While there were certainly peaceful protesters in the wake of Freddie Gray’s death in police custody, the rioters who looted, burned, and generally wreaked havoc throughout Baltimore stole the limelight. And one couldn’t help but notice that the vast majority of individuals partaking in such behavior were young African-American men.


Sure, we all saw what happened when one mother caught her son participating in the riots, but where were the rest of the parents? Where were the fathers?

President Obama was right in his remarks on the violence in Baltimore to bring up this important issue, but it shouldn’t have just been a passing reference—it’s crucial to understanding the problem, which a new report helps shed some light on:

A new report released by the Family Research Council’s Marriage and Religion Research Institute (MARRI) says that only 16 percent of 15- to 17-year-old teens in Baltimore have been raised in an intact, married family.

The report, released Wednesday and compiled in light of the recent Baltimore riots, cites Census Bureau statistics showing that, in terms of family units, Baltimore is “one of the five least intact counties of America,” along with Cuyahoga, Ohio; the Bronx, N.Y.; the District of Columbia; and Shelby County, Tenn.

The family structure in Baltimore is crumbling and the rioting, plus the typical societal ills plaguing the city, is the manifestation of this problem.

Research shows that poverty, drug and alcohol abuse, crime, dropping out of school, emotional problems, and high dropout rates are all linked to fatherlessness. It’s an epidemic not just in Baltimore, of course, but nationwide, particularly in the African-American community.

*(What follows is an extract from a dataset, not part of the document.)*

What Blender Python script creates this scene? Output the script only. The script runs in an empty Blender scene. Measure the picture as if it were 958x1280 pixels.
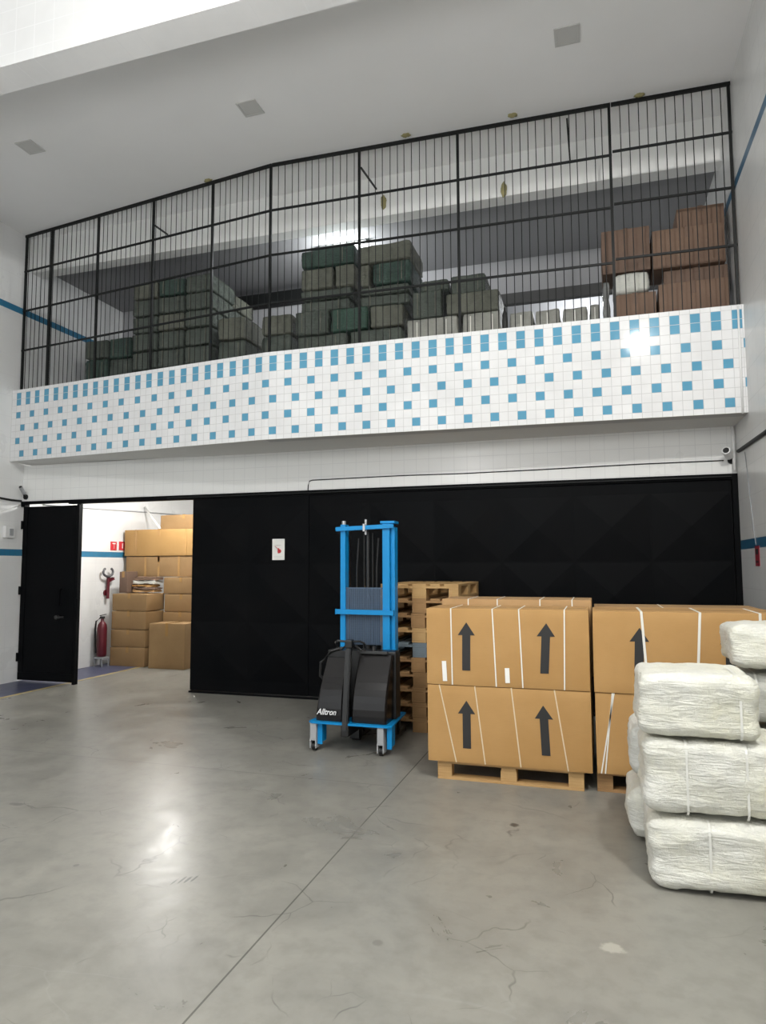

Strong marriages and families are the antidote, of course, but it's no easy feat reinstilling the values that undergird these bedrocks of a healthy society, or reversing the welfare state that has fomented their destruction to begin with. 

In a statement on the study, Bishop E. W. Jackson, Family Research Council Senior Fellow for Church Ministries and President of S.T.A.N.D, offered what he believes is the only solution going forward: “Only God -- not government -- can redeem the situation. Only prayer can move the heart of God. Only Pastors led by God can shepherd people out the darkness into the light of faith, family and responsibility. The church is the only institution with the credibility and spiritual power to transform the lives of the people and communities they serve,” he concluded.